Q&A From the Bais HaVaad Halacha Hotline

Point of Sale?

Dayan Yehoshua Grunwald

March 11, 2021

If a food store owned by a nonobservant Jew sells its chametz before Pesach through a rav, but the store continues to sell chametz on Pesach as usual, is the sale valid?

A I heard in the name of Rav Belsky as follows: The Tevu’os Shor and others did not  allow the sale of chametz for Pesach at all, because we do not permit ha’aramah with an isur d’Oraisa. Others disagree, and the general consensus is that we do permit it. However, there is a halacha in Choshen Mishpat that if one gives away his land but then continues to demonstrate his ownership of it, the gift contract is null and void, and his creditors may seize the land. He is presumed to be the true owner, pretending to have relinquished ownership so as not to lose the property to creditors.
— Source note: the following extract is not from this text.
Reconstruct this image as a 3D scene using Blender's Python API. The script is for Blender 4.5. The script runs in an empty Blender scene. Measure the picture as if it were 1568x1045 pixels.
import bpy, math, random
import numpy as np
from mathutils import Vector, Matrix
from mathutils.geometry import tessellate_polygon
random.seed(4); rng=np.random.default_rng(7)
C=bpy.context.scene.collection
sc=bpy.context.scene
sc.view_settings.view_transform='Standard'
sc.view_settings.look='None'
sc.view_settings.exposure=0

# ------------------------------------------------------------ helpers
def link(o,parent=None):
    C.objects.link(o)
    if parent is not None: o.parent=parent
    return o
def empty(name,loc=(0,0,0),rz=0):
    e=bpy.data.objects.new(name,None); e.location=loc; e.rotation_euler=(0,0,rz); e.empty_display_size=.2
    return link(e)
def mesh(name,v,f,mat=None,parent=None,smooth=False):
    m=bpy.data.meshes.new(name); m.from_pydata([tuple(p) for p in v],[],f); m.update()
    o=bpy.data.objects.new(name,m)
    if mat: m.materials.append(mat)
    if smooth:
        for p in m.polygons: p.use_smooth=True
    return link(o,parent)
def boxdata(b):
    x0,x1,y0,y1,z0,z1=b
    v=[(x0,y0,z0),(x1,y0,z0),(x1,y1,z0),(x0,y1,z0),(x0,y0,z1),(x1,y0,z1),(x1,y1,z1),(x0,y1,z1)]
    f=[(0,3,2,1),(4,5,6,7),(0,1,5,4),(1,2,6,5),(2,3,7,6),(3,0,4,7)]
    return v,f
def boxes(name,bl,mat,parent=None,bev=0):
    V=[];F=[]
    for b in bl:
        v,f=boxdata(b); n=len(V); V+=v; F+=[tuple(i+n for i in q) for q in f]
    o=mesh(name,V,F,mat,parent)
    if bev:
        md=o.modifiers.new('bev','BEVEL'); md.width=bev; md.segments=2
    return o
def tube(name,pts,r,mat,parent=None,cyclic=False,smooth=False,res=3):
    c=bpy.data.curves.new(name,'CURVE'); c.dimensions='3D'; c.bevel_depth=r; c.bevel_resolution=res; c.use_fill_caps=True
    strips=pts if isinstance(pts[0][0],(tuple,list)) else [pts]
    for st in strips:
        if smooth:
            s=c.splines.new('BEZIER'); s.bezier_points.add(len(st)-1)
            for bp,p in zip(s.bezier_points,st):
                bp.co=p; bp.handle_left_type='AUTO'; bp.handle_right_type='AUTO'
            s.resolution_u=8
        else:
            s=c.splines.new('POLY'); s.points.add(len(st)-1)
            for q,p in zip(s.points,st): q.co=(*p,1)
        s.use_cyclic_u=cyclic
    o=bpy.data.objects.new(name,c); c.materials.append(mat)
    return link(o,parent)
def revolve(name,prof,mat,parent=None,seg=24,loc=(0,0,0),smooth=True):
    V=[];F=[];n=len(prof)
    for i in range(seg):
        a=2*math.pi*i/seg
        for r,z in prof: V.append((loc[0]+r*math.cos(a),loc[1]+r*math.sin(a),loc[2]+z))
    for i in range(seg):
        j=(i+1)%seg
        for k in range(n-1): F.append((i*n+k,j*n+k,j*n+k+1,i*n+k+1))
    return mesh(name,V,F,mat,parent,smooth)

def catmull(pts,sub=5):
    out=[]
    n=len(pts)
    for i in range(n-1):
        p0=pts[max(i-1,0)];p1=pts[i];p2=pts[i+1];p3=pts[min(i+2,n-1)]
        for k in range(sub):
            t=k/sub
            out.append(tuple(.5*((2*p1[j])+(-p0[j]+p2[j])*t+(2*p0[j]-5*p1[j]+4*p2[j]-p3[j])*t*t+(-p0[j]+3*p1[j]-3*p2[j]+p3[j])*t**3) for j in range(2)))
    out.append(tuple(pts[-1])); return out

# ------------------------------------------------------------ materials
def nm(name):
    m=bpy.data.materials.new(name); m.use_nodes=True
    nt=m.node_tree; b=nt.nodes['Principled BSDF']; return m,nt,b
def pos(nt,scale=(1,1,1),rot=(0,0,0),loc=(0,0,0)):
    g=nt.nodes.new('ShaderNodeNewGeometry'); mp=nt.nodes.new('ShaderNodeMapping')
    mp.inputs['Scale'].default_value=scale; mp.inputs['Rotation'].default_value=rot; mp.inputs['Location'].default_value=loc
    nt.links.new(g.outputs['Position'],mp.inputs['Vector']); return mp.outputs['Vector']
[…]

In our scenario, it is worse than ha’aramah; anan sahadei that the contract was fake. This is a “paper sale,” in which one signs a document intending that it will not change a thing about the way the company operates, who makes the decisions, or who receives the profits, and the sale isn’t real.

Sefer Yisa Yosef quotes a similar view from Rav Elyashiv. But Igros Moshe (O.C. 1:149) and Halichos Shlomo (6:9) don’t seem concerned with this issue. The Yisa Yosef writes, however, that even R’ Moshe was only referring to cases where a legally binding document was used, so the sale would be enforceable in the civil courts.